I believe that cooperation on missile defence could still be a real game-changer in NATO-Russia relations.  And I still hope that Russia may yet join us in this endeavour, and in doing so improve NATO’s security and Russia’s security.  But if this opportunity is missed, life will go on.  NATO will continue to develop the capabilities it deems necessary to defend itself against the growing missile threat.

Let me conclude with a few words on NATO’s engagement with third states on missile defence, and specifically about NATO’s engagement with Israel and other Middle Eastern states.

The Alliance remains prepared to engage with third states on a case-by-case basis to maximize transparency, mutual confidence, and system effectiveness.  It is only appropriate that we do so.  Missile defence is a strategic capability.  As such, it could have an impact on our neighbours and partners, in Europe and beyond.

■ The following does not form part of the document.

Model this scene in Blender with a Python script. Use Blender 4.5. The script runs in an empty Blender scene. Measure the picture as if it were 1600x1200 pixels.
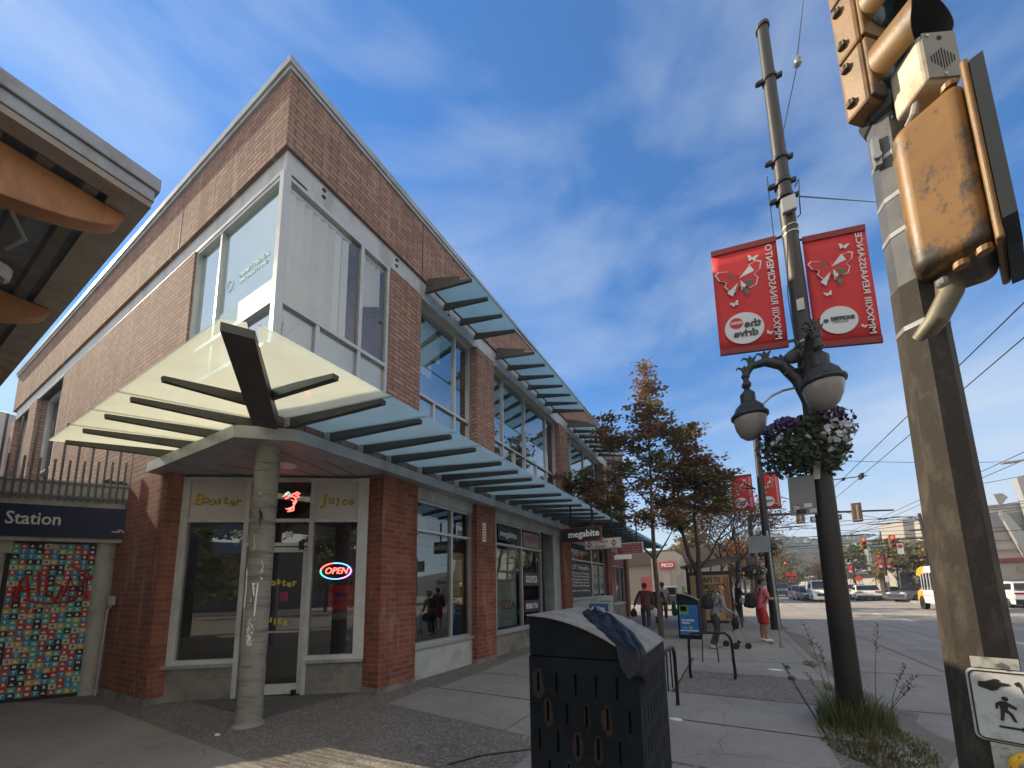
import bpy, math, random
from mathutils import Vector, Matrix, Euler
sc = bpy.context.scene
R = math.radians
# ---------------------------------------------------------------- camera
cam_d = bpy.data.cameras.new('camera'); cam = bpy.data.objects.new('camera', cam_d)
sc.collection.objects.link(cam); sc.camera = cam
_y, _p, _r = R(-27.743), R(7.5595), R(-1.3309)
fwd = Vector((math.sin(_y)*math.cos(_p), math.cos(_y)*math.cos(_p), math.sin(_p)))
rt = Vector((math.cos(_y), -math.sin(_y), 0)); up = rt.cross(fwd)
r2 = rt*math.cos(_r) + up*math.sin(_r); u2 = -rt*math.sin(_r) + up*math.cos(_r)
cm = Matrix((r2, u2, -fwd)).transposed().to_4x4(); cm.translation = (0, 0, 1.6)
cam.matrix_world = cm
cam_d.sensor_width = 36; cam_d.lens = 586.735/1600*36
cam_d.shift_x = (800-833.58)/1600; cam_d.shift_y = (843.44-600)/1600
cam_d.clip_start = .05; cam_d.clip_end = 3000
# ---------------------------------------------------------------- daylight
SUN_EL = 32.0
L = Vector((math.cos(R(SUN_EL)), .065, -math.sin(R(SUN_EL)))).normalized()
w = bpy.data.worlds.new('World'); sc.world = w; w.use_nodes = True
wn, wl = w.node_tree.nodes, w.node_tree.links
bg = wn['Background']; bg.inputs['Strength'].default_value = .13
sky = wn.new('ShaderNodeTexSky'); sky.sky_type = 'NISHITA'; sky.sun_disc = False
sky.sun_elevation = R(SUN_EL); sky.sun_rotation = math.atan2(-L.x, -L.y)
sky.air_density = 1.0; sky.dust_density = .0; sky.ozone_density = 4.0
tc = wn.new('ShaderNodeTexCoord'); mp = wn.new('ShaderNodeMapping')
mp.inputs['Scale'].default_value = (1.3, 1.0, 3.6); mp.inputs['Rotation'].default_value = (.3, .25, .5)
n1 = wn.new('ShaderNodeTexNoise'); n1.inputs['Scale'].default_value = 1.35; n1.inputs['Detail'].default_value = 9
n1.inputs['Roughness'].default_value = .55; n1.inputs['Distortion'].default_value = .35
cr = wn.new('ShaderNodeValToRGB'); cr.color_ramp.elements[0].position = .43; cr.color_ramp.elements[1].position = .72
cr.color_ramp.elements[0].color = (0, 0, 0, 1); cr.color_ramp.elements[1].color = (.55, .55, .55, 1)
wmix = wn.new('ShaderNodeMix'); wmix.data_type = 'RGBA'
wmix.inputs['B'].default_value = (3.1, 3.6, 4.2, 1)
hs = wn.new('ShaderNodeHueSaturation'); hs.inputs['Saturation'].default_value = 1.36; hs.inputs['Value'].default_value = .84
wl.new(tc.outputs['Generated'], mp.inputs['Vector']); wl.new(mp.outputs[0], n1.inputs['Vector'])
wl.new(n1.outputs['Fac'], cr.inputs['Fac'])
# thin haze thickening towards the horizon
sx = wn.new('ShaderNodeSeparateXYZ'); wl.new(tc.outputs['Generated'], sx.inputs[0])
hz = wn.new('ShaderNodeMapRange'); hz.interpolation_type = 'SMOOTHSTEP'; wl.new(sx.outputs['Z'], hz.inputs['Value'])
for k_, v_ in (('From Min', -.05), ('From Max', .55), ('To Min', .66), ('To Max', .03)): hz.inputs[k_].default_value = v_
mxf = wn.new('ShaderNodeMath'); mxf.operation = 'ADD'; mxf.use_clamp = True; wl.new(hz.outputs[0], mxf.inputs[0]); wl.new(cr.outputs['Color'], mxf.inputs[1])
wl.new(mxf.outputs[0], wmix.inputs['Factor'])
tn_ = wn.new('ShaderNodeMix'); tn_.data_type = 'RGBA'; tn_.blend_type = 'MULTIPLY'; tn_.inputs['Factor'].default_value = 1; tn_.inputs['B'].default_value = (.64, 1.05, 1.10, 1)
wl.new(sky.outputs[0], hs.inputs['Color']); wl.new(hs.outputs[0], tn_.inputs['A']); wl.new(tn_.outputs['Result'], wmix.inputs['A'])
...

For the moment, NATO and Israel do not have a dialogue on missile defence.  But I believe that such a dialogue, should the Allies and Israel decide to pursue it, would be helpful – for NATO and for Israel.  Israel has unique BMD capabilities and is improving them all the time. Allies could learn from Israeli experiences and there are lessons Israel might learn from NATO’s collective approach.  I am convinced there is also a considerable amount we could learn from each other on threat assessment, command and control arrangements, and the consequences of missile intercept.

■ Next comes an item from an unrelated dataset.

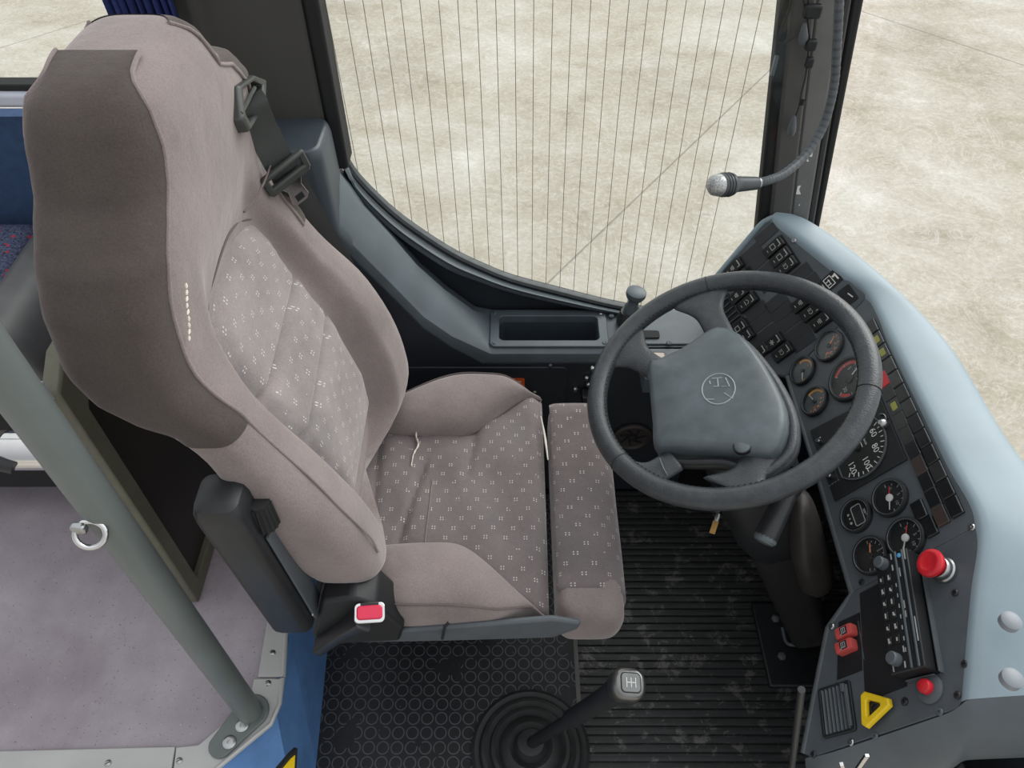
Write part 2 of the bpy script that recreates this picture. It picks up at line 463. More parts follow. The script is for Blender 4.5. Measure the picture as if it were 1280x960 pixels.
# small step plate at the riser with yellow edge
q = on(352, 950, (low[1].x - .04, 0, 0), (1, 0, .15))
b = MB(); P0 = [on(*p, (low[1].x - .035, 0, 0), (1, -.35, .1)) for p in ((322, 986), (361, 940), (368, 934), (365, 990))]
nrm = (P0[1] - P0[0]).cross(P0[2] - P0[0]).normalized(); nrm = nrm if nrm.x > 0 else -nrm
b.loft([P0, [p + nrm * .006 for p in P0]])
sp = b.build('step_marker', 'black', riser, smooth=False, label='black framed yellow marker plate')
b = MB(); ctr = sum(P0, Vector()) / 4
b.loft([[ctr + (p - ctr) * .7 + nrm * .0062 for p in P0], [ctr + (p - ctr) * .7 + nrm * .0072 for p in P0]]); b.build('marker_plate', 'yellow', sp, smooth=False)

# ---- left side wall with the big side window
curve_px = [(430, 190), (445, 214), (470, 241), (505, 272), (560, 309), (600, 329), (640, 345), (700, 361), (760, 376), (830, 389), (900, 399), (980, 410)]
curve = [onY(*p, YG) for p in curve_px]
curve = smooth_path(curve, 4)
xl, xr = curve[0].x, curve[-1].x
wp = [(xl, -.05)] + [(p.x, p.z) for p in curve] + [(.66, curve[-1].z), (.66, -.05)]
b = MB(); b.loft([[(x, YG - .012, z) for x, z in wp], [(x, YG + .007, z) for x, z in wp]])
struct(b.build('wall_left', 'navy', smooth=False), 'dark lower side wall of the cab below the large side window', 'wall')
# rear part of the left wall: blue carpet, white sill, window behind the driver
b = MB(); b.box(((-2.4 - .36) / 2, YG + .015, .45), (2.04, .03, 1.0))
struct(b.build('wall_rear_left', 'bluewall', smooth=False), 'blue carpeted side wall below the rear side window', 'wall')
zs = onY(20, 103, YG).z; zb = onY(20, 133, YG - .03).z
b = MB(); b.box((-1.51, YG - .012, (zs + zb) / 2 - .004), (1.78, .04, zs - zb))
struct(b.build('trim_4', 'sillwhite', bevel=.008), 'white painted sill under the rear side window', 'window sill')
b = MB(); b.box((-1.51, YG - .01, zs + .002), (1.78, .03, .012))
struct(b.build('trim_5', 'blackmatte', bevel=.003), 'thin black rubber seal on the white sill', 'window seal')
b = MB(); b.box((-1.49, YG + .005, zs + .5), (1.74, .006, .99))
struct(b.build('window_2', 'glass', smooth=False), 'clear side window behind the driver seat', 'window')
b = MB(); b.box((-1.4, YG + .002, 1.98), (2.3, .06, .08)); b.box((.35, YG + .002, 1.98), (1.5, .06, .08))
struct(b.build('trim_6', 'pillarbrown', smooth=False), 'dark rail along the top of the side windows', 'rail')

# rear pillar (dark panel behind the driver's window side)
xa = onY(212, 40, YG - .03).x; xb = onY(412, 150, YG - .03).x
b = MB(); x0, x1, xm = -.60, -.325, -.475
sec = [(x0, YG + .02), (x1, YG + .02), (x1, YG - .045), (x1 - .014, YG - .052), (xm, YG - .06), (xm - .012, YG - .07), (x0, YG - .07)]
b.loft([[(x, y, z) for x, y in sec] for z in (.72, 1.95)])
struct(b.build('wall_rear_pillar', 'pillarbrown', bevel=.006), 'dark brown pillar panel between the two side windows', 'pillar')
b = MB(); b.box((-.312, YG - .018, 1.42), (.026, .055, 1.1))
struct(b.build('trim_7', 'blackmatte', bevel=.006), 'upright black rubber seal at the rear edge of the side window', 'window seal')
# side window glass with heating wires
top_z = 1.94
gp = [(p.x, p.z - .006) for p in curve]; gp = [(xl - .015, gp[0][1])] + gp
gp = [q for q in gp if q[0] < .52]; gp = gp + [(.535, gp[-1][1]), (.53, .60), (.33, top_z), (xl - .015, top_z)]
b = MB(); b.loft([[(x, YG - .002, z) for x, z in gp], [(x, YG + .004, z) for x, z in gp]])
win = struct(b.build('window_1', 'glass', smooth=False), 'large side window with thin upright heating wires', 'window')
b = MB()
for i in range(24):
    px_t = 411 + i * 23.9
    A = onY(px_t, 0, YG - .003); x = A.x
    if x > .415: break
    zc = min(((abs(p.x - x), p.z) for p in curve), key=lambda k: k[0])[1]
    b.cyl((x, YG - .0035, zc), (x - .02, YG - .0035, top_z), .0006, n=5)
w = b.build('heating_wires', plain('wire', S(120, 112, 98), .6, bump=0), win); 
# rubber gasket and moulded band under the glass
b = MB(); b.tube([p + Vector((0, -.012, .002)) for p in curve], .0075, 8, flat=1.3); b.tube([p + Vector((0, -.024, -.012)) for p in curve], .005, 8)
struct(b.build('trim_8', 'gasket'), 'curved black rubber gasket of the side window', 'window seal')
low_px = [(431, 208), (447, 243), (474, 274), (508, 303), (560, 337), (598, 352), (640, 366), (700, 380), (760, 391), (830, 402), (900, 411), (980, 421)]
band_lo = smooth_path([onY(*p, YG - .038) for p in low_px], 4)
b = MB(); up = [p + Vector((0, -.016, -.004)) for p in curve]
mid = [lerp(a, c, .5) + Vector((0, -.010, .006)) for a, c in zip(up, band_lo)]
ln = [lerp(a, c, .58) + Vector((0, -.006, -.001)) for a, c in zip(up, band_lo)]
b.loft([up, mid, ln, [lerp(a, c, .64) + Vector((0, -.010, .005)) for a, c in zip(up, band_lo)], band_lo, [p + Vector((0, .02, -.02)) for p in band_lo]], closed=False, caps=False)
struct(b.build('trim_9', 'band', solid=.004), 'curved slate grey band following the bottom of the side window', 'window trim')

# ---- windscreen pillar: long upright mouldings
def upright(pxs, Y, dep, name, m, label, zlo=.60):
    (a, bb, c, d) = [onY(*p, Y) for p in pxs]      # bottom-left, bottom-right, top-right, top-left
    ex = lambda lo, hi, t: lo + (hi - lo) * t
    tt = (1.95 - a.z) / (d.z - a.z); t0 = (zlo - a.z) / (d.z - a.z)
    B0, B1 = ex(a, d, t0), ex(bb, c, t0); T0, T1 = ex(a, d, tt), ex(bb, c, tt)
    k = Vector((0, dep, 0)); m_ = MB()
    m_.loft([[B0, B1, B1 + k, B0 + k], [T0, T1, T1 + k, T0 + k]])
    return struct(m_.build(name, m, bevel=min(.006, dep * .2)), label, 'pillar')
upright([(946, 285), (966, 285), (996, 0), (976, 0)], 1.287, .03, 'trim_10', 'blackmatte', 'black seal on the side window edge of the windscreen pillar')
upright([(961, 285), (988, 285), (1022, 0), (989, 0)], 1.280, .05, 'trim_11', 'pillar', 'dark grey inner face of the windscreen pillar')
upright([(986, 285), (1010, 285), (1056, 0), (1020, 0)], 1.290, .05, 'trim_12', plain('pillar_metal', S(106, 106, 105), .5, var=.08), 'lighter grey moulding of the windscreen pillar')
upright([(1007, 285), (1018, 285), (1066, 0), (1053, 0)], 1.292, .05, 'trim_13', 'black', 'narrow black channel of the windscreen pillar')
upright([(1016, 285), (1025, 285), (1081, 0), (1065, 0)], 1.302, .04, 'trim_14', 'blackmatte', 'outer black windscreen seal of the pillar')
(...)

NATO has not yet engaged in discussions on missile defence with any of its other Middle Eastern partners.  Like Israel, the Gulf States are cooperating extensively with the United States on a bilateral basis to bolster their missile defence capabilities.  This includes the hosting of Patriot batteries and the acquisition of their own Patriot and THAAD systems.   The growing interest in missile defence is based on a shared concern on the part of the US and its Gulf partners about the destabilizing potential of Iran’s expanding arsenal of ballistic missiles, and the leverage those systems, if not countered, could provide in a crisis. 

As the Gulf Cooperation Council moves to develop closer collaboration in the military sphere, there could be opportunities for closer regional cooperation on missile defence in the Gulf – such as the pooling and sharing of early-warning information, joint training and exercises and, perhaps in the longer term, joint command and control.  As they consider such opportunities, the Gulf states might learn from NATO’s multinational approach to missile defence.  Collaborative efforts among the Gulf countries could enhance the effectiveness of their national missile defence capabilities and thus be of indirect benefit to Israel. 

To conclude, from the NATO perspective, missile defence will clearly be of increasing importance to the Alliance in the coming years, has the potential to strengthen regional stability, and could be a game-changer in our relations with Russia.  Let me thank the INSS, once again, for the opportunity to kick off this timely conference.